Dead Shadows
Description
$15.00
ISBN 0-919349-18-8
Author
Publisher
Year
Contributor
Mary Ellen Miller was a poet and Associate Professor of English at Western Kentucky University in Bowling Green.
Review
This is the expert and complex work of a gifted poet whose gift is extremely difficult to characterize. Part of Sloate’s power lies in the fact that he doesn’t do anything wrong; these poems are free of posturing, of deliberate obscurities (though they are quite complex), of triteness, of trifling insignificantly with the insignificant.
There are three sections in the book: “Dead Shadows,” “Words from a Castle,” “Lines from the Athanor.” Headnotes to the three sections are lines from Verlaine, Rimbaud, and Yourcenar which describe the fluid logic of the nature of dreams. But Sloate’s world isn’t exactly a dream world, and none of the other usual adjectives (fanatastical, other-worldly, surrealistic) quite seem to fit. It’s probably safest (since so many of his metaphors are difficult to explicate) to say that he has created a poetic world uniquely his.
There are Homeric overtones in the first section, both in language (“wine-filled cape,” “the star-belching night”) and in subject. For one example, there are Circe parallels in “This woman wished my death”:
She took me atop her otherness
And we rode to that wicked island
Where she kept a spear for pricking boys
And if she found your navel
You were hers forever
But these lines aren’t really imitative of Homer or of anyone else.
“We built a little theatre” is a playlet with speaking roles for Captain, Ship, and Boy. On the safe side again, a voyage that ends in death for the play’s spectators, who, after the play, “... ate their way to the graveyard / Where their shrouds awaited them.”

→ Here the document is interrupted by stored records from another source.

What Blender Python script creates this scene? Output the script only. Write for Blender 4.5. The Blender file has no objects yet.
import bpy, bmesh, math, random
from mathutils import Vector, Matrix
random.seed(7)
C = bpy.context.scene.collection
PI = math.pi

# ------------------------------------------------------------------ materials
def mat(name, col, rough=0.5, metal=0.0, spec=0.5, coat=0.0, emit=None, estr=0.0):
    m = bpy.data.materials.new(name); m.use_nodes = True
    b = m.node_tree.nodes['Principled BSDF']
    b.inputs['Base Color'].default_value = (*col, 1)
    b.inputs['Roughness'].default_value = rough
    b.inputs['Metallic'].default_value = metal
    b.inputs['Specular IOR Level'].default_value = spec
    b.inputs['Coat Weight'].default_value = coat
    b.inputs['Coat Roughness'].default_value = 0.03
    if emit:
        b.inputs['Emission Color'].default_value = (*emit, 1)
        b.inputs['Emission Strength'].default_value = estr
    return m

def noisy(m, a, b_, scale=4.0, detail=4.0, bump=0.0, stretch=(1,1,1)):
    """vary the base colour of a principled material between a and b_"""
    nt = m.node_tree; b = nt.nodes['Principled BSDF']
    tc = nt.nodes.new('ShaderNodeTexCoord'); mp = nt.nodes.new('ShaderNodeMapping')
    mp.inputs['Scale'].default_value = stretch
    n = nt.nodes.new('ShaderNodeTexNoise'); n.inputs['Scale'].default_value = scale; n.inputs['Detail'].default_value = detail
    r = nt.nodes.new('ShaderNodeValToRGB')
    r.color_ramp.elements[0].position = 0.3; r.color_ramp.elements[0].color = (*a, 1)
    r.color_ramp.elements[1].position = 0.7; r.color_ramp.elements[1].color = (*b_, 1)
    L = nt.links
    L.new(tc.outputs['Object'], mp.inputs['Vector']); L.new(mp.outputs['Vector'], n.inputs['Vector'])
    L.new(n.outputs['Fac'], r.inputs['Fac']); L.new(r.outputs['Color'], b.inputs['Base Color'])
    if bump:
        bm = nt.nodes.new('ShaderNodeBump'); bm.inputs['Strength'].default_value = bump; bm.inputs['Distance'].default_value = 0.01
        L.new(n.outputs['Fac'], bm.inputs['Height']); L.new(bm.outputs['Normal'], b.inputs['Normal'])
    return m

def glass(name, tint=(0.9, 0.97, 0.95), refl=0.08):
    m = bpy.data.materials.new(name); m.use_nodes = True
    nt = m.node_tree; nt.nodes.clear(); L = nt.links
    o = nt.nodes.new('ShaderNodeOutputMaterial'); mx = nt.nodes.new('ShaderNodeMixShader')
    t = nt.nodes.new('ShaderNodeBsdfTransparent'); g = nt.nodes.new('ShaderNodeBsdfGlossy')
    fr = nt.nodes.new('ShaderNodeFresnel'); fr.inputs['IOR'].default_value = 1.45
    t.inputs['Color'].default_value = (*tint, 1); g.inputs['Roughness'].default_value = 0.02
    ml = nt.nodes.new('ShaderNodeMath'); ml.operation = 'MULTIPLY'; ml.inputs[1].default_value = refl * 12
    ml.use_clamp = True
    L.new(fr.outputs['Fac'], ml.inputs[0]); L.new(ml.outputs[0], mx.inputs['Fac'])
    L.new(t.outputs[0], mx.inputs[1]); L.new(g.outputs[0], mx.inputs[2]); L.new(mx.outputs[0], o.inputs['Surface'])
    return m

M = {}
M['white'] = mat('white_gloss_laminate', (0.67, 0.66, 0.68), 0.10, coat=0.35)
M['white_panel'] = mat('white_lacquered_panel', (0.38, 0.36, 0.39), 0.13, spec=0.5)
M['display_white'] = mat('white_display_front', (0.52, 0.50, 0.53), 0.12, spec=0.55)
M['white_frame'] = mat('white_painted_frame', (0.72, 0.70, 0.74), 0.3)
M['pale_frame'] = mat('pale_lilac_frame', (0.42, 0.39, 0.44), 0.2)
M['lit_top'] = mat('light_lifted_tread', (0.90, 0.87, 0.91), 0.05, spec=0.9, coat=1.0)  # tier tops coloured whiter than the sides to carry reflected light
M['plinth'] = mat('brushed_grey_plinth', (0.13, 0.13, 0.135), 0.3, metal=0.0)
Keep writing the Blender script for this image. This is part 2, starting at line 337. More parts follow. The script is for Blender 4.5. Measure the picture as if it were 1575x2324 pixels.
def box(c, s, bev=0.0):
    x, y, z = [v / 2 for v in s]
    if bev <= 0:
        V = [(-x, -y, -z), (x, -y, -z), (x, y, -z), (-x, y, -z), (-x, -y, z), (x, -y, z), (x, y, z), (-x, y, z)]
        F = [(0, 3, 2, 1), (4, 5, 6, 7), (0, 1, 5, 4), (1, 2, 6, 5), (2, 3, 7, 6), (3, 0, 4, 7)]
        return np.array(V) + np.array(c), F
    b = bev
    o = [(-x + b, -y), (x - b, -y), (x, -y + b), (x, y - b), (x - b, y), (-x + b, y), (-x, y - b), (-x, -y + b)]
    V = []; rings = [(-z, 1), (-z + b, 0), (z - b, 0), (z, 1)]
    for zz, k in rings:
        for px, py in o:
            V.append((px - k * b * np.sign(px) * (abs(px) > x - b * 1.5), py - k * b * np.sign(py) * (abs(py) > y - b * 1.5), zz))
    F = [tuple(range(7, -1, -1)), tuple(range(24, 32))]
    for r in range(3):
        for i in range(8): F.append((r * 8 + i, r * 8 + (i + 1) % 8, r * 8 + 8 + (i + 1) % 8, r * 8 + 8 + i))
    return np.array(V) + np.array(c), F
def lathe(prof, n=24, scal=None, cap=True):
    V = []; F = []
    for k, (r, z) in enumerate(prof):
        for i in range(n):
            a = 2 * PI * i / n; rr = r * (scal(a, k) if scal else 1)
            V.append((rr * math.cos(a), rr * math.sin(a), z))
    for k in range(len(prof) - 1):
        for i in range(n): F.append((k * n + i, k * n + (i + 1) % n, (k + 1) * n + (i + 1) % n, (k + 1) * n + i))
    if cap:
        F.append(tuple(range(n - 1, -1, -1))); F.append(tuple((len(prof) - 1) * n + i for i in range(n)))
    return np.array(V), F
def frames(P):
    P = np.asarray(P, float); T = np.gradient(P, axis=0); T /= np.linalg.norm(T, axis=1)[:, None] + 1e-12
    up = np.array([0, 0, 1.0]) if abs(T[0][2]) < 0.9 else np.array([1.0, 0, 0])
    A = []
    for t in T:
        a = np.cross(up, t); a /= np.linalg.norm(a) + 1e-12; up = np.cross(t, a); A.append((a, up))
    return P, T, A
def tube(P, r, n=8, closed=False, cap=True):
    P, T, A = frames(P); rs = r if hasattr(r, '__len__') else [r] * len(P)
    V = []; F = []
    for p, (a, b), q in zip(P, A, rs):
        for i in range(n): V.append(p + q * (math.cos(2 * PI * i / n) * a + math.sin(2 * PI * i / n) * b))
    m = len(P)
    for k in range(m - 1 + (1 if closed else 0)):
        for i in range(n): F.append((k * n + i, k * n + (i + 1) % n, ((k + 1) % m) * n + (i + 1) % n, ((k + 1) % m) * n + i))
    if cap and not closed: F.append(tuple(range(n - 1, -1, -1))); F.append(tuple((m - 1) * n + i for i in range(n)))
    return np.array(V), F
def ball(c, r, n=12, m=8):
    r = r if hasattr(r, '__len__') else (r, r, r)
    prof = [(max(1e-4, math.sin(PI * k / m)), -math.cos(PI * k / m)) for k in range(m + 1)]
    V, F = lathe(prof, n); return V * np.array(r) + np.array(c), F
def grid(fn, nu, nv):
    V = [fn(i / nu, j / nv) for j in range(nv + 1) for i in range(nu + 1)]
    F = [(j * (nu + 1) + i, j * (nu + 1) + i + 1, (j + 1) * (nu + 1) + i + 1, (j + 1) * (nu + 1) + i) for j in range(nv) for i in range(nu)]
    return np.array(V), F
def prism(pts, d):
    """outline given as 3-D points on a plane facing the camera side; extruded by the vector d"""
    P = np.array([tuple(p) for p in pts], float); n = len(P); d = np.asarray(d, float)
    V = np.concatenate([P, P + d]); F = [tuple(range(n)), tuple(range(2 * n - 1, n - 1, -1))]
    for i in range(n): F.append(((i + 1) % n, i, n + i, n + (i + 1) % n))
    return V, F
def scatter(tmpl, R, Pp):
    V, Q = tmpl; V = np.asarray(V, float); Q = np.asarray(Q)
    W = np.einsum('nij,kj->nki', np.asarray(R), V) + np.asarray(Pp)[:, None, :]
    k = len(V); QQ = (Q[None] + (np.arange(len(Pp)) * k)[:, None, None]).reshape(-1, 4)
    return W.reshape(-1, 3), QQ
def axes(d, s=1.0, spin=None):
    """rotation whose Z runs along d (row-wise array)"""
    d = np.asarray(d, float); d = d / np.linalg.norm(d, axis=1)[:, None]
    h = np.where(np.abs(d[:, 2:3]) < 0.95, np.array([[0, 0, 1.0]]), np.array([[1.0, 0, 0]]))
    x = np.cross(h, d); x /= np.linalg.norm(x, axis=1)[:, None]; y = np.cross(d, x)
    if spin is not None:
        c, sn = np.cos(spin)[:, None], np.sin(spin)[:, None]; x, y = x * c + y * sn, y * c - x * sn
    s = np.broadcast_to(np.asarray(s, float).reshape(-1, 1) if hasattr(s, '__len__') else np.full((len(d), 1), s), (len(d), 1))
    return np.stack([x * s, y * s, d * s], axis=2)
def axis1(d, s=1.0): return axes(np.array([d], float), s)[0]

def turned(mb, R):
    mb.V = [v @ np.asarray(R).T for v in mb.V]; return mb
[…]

Prince of the “borrowed eyes” and “borrowed voice” sometimes is a lover but at other times seems to be an extension of the speaker: “Prince, from your kingdom in the mirror ....” Section I ends with Prince’s death:
Leaf-stricken trees dirged Prince’s absence
The eyes that had given him life forgot him
And he died
Section II, “Words from a Castle,” contains startlingly effective images, not easy to decipher:
One room is a woman
And the tower holds a boy
The dust joins them
Sifting their flesh
With a winding-sheet
Of antique rose
The castle world is one of interior landscapes of lushness and aridity. The section ends with these lines:
This book will be my face
When silence bites my lips
Or when I listen to your blood
Alive above my dust
Section III, “Lines from the Athanon,” contains love poems. Mainly these are poems about lost love, dream love; but the dream
... has walls of bone
The shadows weave
With the texture of my touch
Love is gone, but the section (and the book) ends with what is retained:
... those slim reflections
The mind’s enshrouding keeps
And hears as silence
The struggle to convey the odd power and beauty of this work is an effort comparable to trying to get hold in memory of a dream, a dream that has left a strong and delicious after-taste in the consciousness but that eludes definition of its precise shape and texture.